Following on from my last article in the January 2020 edition of Milk Manager News around why it is important to carry out a carbon audit, I started to think about the future of these audits. How can we used them to further understand a business, its performance and how the tracking of carbon emissions along with business cost are related?

With that, I got thinking. “What is the future of on farm carbon auditing?”

We are currently using carbon audits and their results to look at how a farm can improve its environmental footprint, but what about its business footprint?

How does a carbon footprint impact on business performance and how can we use carbon accounting to work with and identify issues in a business’s cash accounts?

We can use cash accounts to see where the cost centres in a farming business are.  It is clear to see “Feeds and Fertilisers” as a huge area of costs that can be targeted in most livestock enterprises to help improve business performance. However, should we look at business performance in isolation, or be looking at the business performance in conjunction with carbon costs?

Take silage making for example.  The right tools out there will show us how much fuel and fertiliser have been used to make the silage, be it grass, maize, whole crop etc and provide a carbon footprint for this operation.  However, we do not generally associate these costs on a per cut basis, rather we see a whole year approach.

This is an area where we should be drilling down further and looking at what it costs against the carbon footprint to get a better understanding of what the links between cost and carbon emissions are.

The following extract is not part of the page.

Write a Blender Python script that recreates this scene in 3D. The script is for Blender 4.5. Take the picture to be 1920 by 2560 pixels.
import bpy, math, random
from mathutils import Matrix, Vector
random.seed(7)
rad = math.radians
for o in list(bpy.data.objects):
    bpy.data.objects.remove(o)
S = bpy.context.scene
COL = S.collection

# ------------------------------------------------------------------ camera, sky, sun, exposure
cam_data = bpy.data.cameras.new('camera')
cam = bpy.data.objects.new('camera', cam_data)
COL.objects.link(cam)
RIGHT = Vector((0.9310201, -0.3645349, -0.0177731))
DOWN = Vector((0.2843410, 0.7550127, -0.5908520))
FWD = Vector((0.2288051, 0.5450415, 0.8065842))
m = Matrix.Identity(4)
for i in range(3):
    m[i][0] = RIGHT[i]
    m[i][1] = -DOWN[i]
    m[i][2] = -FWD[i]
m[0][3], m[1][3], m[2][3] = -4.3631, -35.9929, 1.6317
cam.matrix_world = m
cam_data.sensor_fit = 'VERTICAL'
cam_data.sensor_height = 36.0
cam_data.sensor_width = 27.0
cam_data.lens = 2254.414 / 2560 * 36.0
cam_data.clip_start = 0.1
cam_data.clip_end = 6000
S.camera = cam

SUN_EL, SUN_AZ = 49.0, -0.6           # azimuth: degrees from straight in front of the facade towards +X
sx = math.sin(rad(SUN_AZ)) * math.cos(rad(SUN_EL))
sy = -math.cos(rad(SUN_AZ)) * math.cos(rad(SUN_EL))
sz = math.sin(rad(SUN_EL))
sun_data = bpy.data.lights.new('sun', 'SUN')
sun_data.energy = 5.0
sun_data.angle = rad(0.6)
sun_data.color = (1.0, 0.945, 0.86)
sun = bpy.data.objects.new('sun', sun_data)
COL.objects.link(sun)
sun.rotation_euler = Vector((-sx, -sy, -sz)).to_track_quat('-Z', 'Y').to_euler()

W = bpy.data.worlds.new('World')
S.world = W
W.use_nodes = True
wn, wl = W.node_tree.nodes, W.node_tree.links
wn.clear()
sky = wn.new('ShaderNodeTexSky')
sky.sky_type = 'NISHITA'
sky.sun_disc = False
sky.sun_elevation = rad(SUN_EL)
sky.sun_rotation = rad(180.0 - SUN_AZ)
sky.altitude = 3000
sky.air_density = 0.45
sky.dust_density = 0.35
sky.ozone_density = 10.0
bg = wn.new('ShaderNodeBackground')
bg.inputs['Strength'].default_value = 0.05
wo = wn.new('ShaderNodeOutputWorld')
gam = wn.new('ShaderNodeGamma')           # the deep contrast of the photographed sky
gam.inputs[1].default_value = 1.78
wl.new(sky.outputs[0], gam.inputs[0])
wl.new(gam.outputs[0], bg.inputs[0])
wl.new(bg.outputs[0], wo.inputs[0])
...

We can split out the costs and associate the carbon to this individually through programmes such as Xero and Agrecalc for example, but why not look at it together?  Look at how much fertiliser has been used, and then how much that has cost us for example.  Through making that connection we can see how improving establishment methods or crop choices impact on the business in both a cash and carbon sense.

To focus the mind, the traditional farm subsidy schemes are changing, and new funding will follow the mantra of Public Money for Public Goods.  Therefore, that link between costs and carbon investment is going to be essential to see what the Public Good is in terms of reducing a farm’s environmental footprint and improving business performance.


Starting to investigate that link NOW will help to create a baseline from which a business can justifiably demonstrate that their management practices are having a positive impact on carbon stocks, and thus activate the mechanism to receive public money for that positive contribution.

So why don’t we currently do this then?

We still need a robust baseline for British agriculture and at a farm level.  We cannot measure and manage something if we do not have a baseline.

Unless farmer engagement in the matter is improved and seeing a carbon audit as a “tick box” exercise and not valued the same as a set of accounts or costings, then this will always be seen as “another thing to do”.  I do see increased interest in farmers wanting to carry out a carbon audit to see where they can improve, both their carbon footprint but also profitability.


As an industry we should be taking the time to look in-depth at our carbon footprint, embrace the research that is going on and use it to our advantage within our farming enterprises.

A phrase I heard on a recent webinar and one I agree with, even more after thinking through the above is, “farming needs to be the solution to the environment, not the problem.”

While that may conjure up ideas of rewilding or tree planting, there is no reason in my mind that, with the use of carbon as the driving force we could be  world class leaders in sustainable agriculture, reach net zero and produce high quality products while reducing our environmental impact.